Mélisande was sung by actress Judith Chemla, known to director Lazar through his 2016 production of Traviata, vous méritez un avenue meilleur at Paris’ Théâtre des Bouffes du Nord. Mme. Chemla is not an opera singer, rather she is a chanteuse with an amazing capability to accomplish this Mélisande, a Mélisande fraught with a vocal vulnerability that supported her emotional and philosophic vulnerability. This quite unusual, indeed quite wonderful Mélisande was a Mélisande for the theater, not a recording studio.
Golaud was sung by American bass baritone Allan Boxer, whose finishing preparation was at the Dresden Opera. Though at the initial stages of a promising career he created a fully formed, powerful Golaud who evinced our enormous sympathy by a handsome presence and his quite beautiful voice. He was gentle in his initial encounter with Mélisande, brutal in his denouncement of her, and at the end quite moving in his desperate pleas for truth.
Arkel was sung by veteran French bass Vincent Le Texier who, though seeming to embody a personage of extreme age, sang with a warmth of tone that anchored the philosophical underpinnings of the production. He was Maeterlinck and Debussy’s continuum, motivated by hope, and finally resigned to despair. With conductor Karabits he rose to powerful persuasion in his lust for a better world placing his kiss on the forehead of Mélisande.

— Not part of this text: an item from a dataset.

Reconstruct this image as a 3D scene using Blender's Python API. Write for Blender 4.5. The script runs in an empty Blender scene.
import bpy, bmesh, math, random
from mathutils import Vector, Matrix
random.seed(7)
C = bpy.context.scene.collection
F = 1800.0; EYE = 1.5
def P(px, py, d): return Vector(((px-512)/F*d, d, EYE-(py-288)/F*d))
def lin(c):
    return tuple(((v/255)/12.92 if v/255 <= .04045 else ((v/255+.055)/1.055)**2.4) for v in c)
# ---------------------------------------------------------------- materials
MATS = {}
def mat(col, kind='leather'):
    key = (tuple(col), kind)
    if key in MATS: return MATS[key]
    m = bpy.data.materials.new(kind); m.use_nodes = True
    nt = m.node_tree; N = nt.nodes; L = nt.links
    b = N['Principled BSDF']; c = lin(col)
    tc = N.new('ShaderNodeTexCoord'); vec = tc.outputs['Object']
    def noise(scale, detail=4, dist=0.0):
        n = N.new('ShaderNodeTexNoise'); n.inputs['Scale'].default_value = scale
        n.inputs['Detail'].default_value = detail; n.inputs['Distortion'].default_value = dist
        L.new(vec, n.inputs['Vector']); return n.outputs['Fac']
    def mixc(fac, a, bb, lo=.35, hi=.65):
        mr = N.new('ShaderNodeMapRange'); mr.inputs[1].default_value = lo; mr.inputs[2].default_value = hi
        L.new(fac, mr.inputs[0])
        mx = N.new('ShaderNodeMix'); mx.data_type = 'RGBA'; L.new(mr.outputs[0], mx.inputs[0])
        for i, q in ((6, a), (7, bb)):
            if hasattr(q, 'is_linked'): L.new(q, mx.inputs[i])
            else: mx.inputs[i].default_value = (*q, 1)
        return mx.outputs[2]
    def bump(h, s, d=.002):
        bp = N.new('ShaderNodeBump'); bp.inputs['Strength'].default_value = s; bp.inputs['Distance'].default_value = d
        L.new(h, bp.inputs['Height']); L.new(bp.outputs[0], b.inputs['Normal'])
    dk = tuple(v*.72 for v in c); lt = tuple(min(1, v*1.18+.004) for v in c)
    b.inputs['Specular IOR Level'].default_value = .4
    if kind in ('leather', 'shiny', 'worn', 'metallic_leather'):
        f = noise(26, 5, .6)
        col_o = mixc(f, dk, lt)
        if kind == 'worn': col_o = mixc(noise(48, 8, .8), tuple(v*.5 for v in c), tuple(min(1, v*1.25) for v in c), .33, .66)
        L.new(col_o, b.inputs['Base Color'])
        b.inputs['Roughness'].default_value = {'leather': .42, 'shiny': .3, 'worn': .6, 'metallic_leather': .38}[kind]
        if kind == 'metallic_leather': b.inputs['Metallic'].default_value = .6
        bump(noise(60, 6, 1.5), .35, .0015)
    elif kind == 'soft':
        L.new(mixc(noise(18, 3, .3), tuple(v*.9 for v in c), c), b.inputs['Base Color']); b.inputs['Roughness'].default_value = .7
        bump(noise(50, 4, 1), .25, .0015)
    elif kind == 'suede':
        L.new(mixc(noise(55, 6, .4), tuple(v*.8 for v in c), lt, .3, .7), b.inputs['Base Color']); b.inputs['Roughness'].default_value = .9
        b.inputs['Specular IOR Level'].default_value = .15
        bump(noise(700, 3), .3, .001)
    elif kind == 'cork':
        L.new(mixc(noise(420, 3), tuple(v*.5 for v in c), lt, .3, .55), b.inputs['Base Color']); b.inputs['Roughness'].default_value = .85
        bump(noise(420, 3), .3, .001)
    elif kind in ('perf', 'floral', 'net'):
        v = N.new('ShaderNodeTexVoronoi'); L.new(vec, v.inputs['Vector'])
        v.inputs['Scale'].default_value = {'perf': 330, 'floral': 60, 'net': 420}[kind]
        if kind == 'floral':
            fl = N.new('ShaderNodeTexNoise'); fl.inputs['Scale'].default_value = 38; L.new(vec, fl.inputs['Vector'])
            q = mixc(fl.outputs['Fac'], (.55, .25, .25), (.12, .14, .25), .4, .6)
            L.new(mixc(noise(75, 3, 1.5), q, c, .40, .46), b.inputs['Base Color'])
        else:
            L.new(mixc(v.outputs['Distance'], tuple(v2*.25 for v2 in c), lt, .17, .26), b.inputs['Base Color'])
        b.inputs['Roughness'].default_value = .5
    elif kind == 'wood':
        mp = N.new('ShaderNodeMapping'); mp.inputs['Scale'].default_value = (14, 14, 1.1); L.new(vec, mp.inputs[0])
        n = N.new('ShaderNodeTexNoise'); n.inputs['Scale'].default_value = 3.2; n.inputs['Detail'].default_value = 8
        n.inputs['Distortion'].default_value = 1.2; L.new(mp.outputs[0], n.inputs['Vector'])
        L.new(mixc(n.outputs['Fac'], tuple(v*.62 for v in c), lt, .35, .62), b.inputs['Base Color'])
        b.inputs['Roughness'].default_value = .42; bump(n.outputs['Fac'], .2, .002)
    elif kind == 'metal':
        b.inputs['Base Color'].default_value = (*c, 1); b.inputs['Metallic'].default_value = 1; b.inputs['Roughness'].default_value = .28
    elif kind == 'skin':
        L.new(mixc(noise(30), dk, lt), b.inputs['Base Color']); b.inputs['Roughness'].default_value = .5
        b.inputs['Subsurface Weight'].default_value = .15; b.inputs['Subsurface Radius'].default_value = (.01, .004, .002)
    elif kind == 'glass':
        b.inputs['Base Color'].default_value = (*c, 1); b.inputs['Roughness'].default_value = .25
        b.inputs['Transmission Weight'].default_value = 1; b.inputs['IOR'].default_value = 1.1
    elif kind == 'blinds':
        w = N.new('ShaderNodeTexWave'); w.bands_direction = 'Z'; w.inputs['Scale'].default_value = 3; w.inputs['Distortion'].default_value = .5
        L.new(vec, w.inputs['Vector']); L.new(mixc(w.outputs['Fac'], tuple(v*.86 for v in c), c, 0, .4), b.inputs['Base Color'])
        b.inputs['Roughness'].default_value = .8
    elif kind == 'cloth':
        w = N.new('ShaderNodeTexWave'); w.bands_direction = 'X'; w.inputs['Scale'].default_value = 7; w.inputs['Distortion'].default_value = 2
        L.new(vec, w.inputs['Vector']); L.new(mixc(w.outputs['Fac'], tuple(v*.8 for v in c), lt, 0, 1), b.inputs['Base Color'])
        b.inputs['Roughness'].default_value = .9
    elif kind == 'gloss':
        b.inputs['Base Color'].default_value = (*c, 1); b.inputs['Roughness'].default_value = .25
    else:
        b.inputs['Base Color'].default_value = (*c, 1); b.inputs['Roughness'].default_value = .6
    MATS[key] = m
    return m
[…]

Yniold, a huge presence in this production, was sung by French soprano Julie Mathevet, a carryover from the original Malmö cast. Within the scope of this production her vocal confidence was necessary (she sings Queen of the Night elsewhere), as were her histrionic gifts, rendering director Lazar’s Yniold as an additional protagonist in this philosophical treatise. The opera’s final image was Yniold holding, rocking Mélisande’s child.
Geneviève was sung by Élodie Méchain and the Doctor was sung by Laurent Sérou.
Production information:
Orchestre et Choeur Opéra national Montpellier Occitanie. Conductor: Kirill Karabits; Stage director: Benjamin Lazar; Scenery: Adeline Caron; Costumes: Alain Blanchot; Lighting: Mael Iger. Opéra Comédie, Montpellier, March 13, 2022.